AT 99, Prince Philip has always been there, always in the background of our national life, always a step behind the Queen, always providing her with support, always there for her.

It doesn’t sound much of a tribute, always being there, but for the Queen it has been absolutely vital. His support has been the bedrock upon which her reign has been based. It has been a long reign through decades of fast change in which the royal family, because of his steadfastness, has been one of the few stable parts of national life.

And when the family itself had its tumultuous times, that steadiness ensured that it didn’t fold.

Philip was a forthright, disciplined leader of men, and so for him to take on a subordinate role – swopping his first naval command with a defined and powerful role to become a consort with no structure and no power – must have been difficult.
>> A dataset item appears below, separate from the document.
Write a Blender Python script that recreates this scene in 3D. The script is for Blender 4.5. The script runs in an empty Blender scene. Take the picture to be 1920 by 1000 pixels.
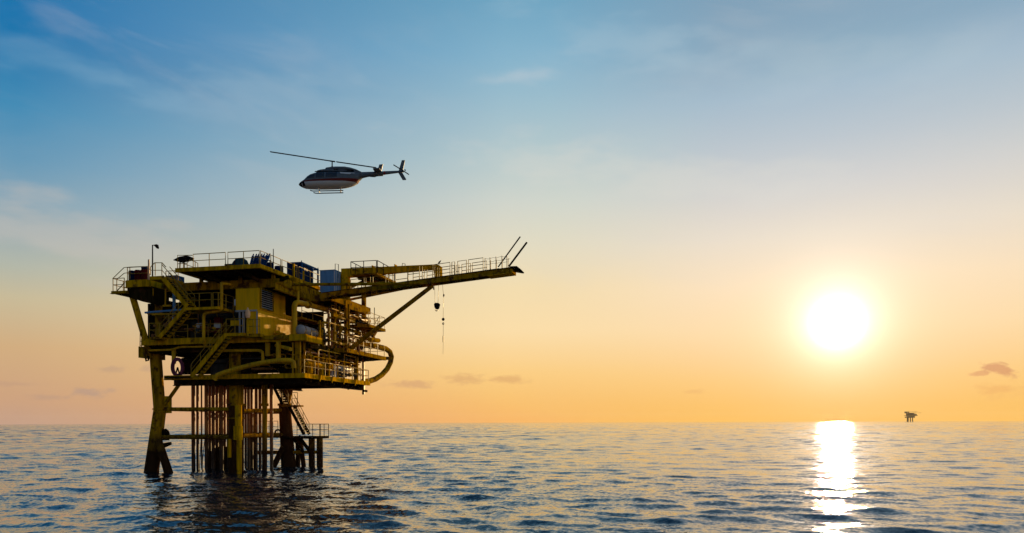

Those who only remember him as an old man don’t know that, 60 years ago, he was a moderniser, urging the royal family to open up, and his creation of the Duke of Edinburgh Award in 1956 was part of that, opening the family up to millions of young people. He also, for all his reputation as a shooter, was an early environmentalist, one of the first to talk about “the greenhouse effect”.

While the country is marking his passing, his service and his stability, the Queen has to come to terms with the end of her great love affair. They had been married for 73 years, but had known each other for 82 – a lifetime. Our thoughts really are with her at this tender, terrible time, and she will need all the support she can get as her rock can no longer be there.